Hay un aspecto muy especial que tengo en común contigo y es que ambos fuimos arrebatados ―y, por ende, salvados― con 17 años por un autor. En tu caso se trató de Giacomo Leopardi; en el mío, de Friedrich Nietzsche, contemporáneo al primero. Entiendo perfectamente las sensaciones que describes para con el poeta italiano porque a mí me sucedió lo mismo con el filósofo alemán: de repente, sentí que toda mi vida cobraba sentido y podía verlo con meridiana claridad. Así que era eso, pensaba. Infinitas preguntas hallaban al fin su respuesta. No me dio paz, pero sí fuerza ―por cierto: Nietzsche, como Leopardi, jamás fue correspondido. Será cierto aquello que pensaba el poeta italiano acerca de la vitalidad como causa de desventura....
Tenías dos caras, no una, Giacomo. Por un lado, eras el joven serio que estudia, fija la mirada, presta atención a todo y arde con la precisa exactitud de la mente, con toda la melancolía que ello conlleva: la soledad del gorrión solitario, del pastor errante y del islandés que viaja hacia el misterio último de la tierra. Por el otro, el niño lleno de alegría, lanzado hacia el infinito, sediento de gozo y lleno del mismo y jubiloso deseo de vida que tienen la zagalilla, el zagal, la adolescente Silvia.
Cuál es mi sorpresa también al descubrir que recurres a Vasili Grossman y su Vida y destino para hablar de la amistad, «esta amistad que te salva del abismo, que esta junto a ti cuando lloras, que lee las pequeñas señales de tu rostro y que, aunque no pueda llegar hasta el núcleo de tu oscuridad, puede hacer que nos sintamos acompañados en este viaje a través de la noche interior». Yo también conservo el capítulo entero que el escritor ruso dedicó a reflexionar sobre ese otro tipo de amor en su novela más inmensa.

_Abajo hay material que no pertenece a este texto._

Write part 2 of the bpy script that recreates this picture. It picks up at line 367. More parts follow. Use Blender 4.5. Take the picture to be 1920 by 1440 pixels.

Sin embargo, Alessandro, tengo la impresión de que tu libro no puede leerlo cualquiera; o, rectifico, no cualquiera puede alcanzar a comprender la profundidad de tus palabras. Verás, pienso que para apreciar la verdad de la que hablas, uno tiene que haber atravesado ciertas etapas, sufrido la soledad y la desorientación del confuso caminante que avanza a tientas en la noche. Pero creo que la gran mayoría de las personas vive tratando de huir de la soledad; y, quien no, se encuentra hoy rodeado de numerosas distracciones que le impiden alcanzar tal estado. Sólo quien ha cultivado «esos cuartos de hora de profundísima inmersión en sí y en la naturaleza», habló el solitario* Nietzsche, podría sentir, cuando te lee, que
(...) regresa esa mezcla de dolor y resolución, conmoción de la vista y del corazón, porque yo sé cuánta vida herida se precisa para escribir determinadas palabras, porque sé que no estoy solo en mi fragilidad. Yo también, igual que tú, oscilaba, incierto, entre el deseo del corazón de tener alas para huir, haciendo hipótesis sobre felicidades infinitas e imaginarias (...) y la aceptación racional de que el dolor no se puede eliminar porque es parte integrante y vital de la vida misma (...)
Querría transcribir aquí muchísimas de tus palabras, pero es difícil resaltar unas sobre otras porque todas las páginas contienen una frase o un fragmento digno de ser reproducido en esta entrada. En su lugar, espero haber logrado transmitir aunque sea un mínimo atisbo de la sorpresa y la gratitud que he experimentado al releerte. Tú dices que «para comprender cómo son las cosas de este mundo, es preciso morir al menos dos veces»; y, es curioso, tus palabras no han hecho sino aumentar en mí la sensación, desde hace algún tiempo, de que estoy muy cerca de la primera. No es una sensación angustiosa; al contrario: siento que va llegando la hora de mudar de piel. Como canta David Sylvian en una canción que no dejo de escuchar últimamente: Hold me now while my old life dies tonight and I surrender...

Gracias, Alessandro, por reaparecer ante mí en el momento adecuado, por no banalizar sobre la esperanza reduciéndola a «un mero hábito de los optimistas» y prevenirme de confundir el camino de la huida con el de la búsqueda. Hoy me siento un poco más capaz de aceptar la oscuridad del subsuelo para convertirme en un bosque, el mismo bajo el que, dice Nietzsche, también brota la belleza:
Sin duda soy yo un bosque
y una noche de árboles oscuros:

sin embargo, quien no tenga miedo de mi oscuridad
encontrará también taludes de rosas
debajo de mis cipreses.
Come sin prisas. 
Viaja todo cuanto puedas. 
Y lee... Lee muchísimo.

*.- Aforismo nº 200 de El caminante y su sombra.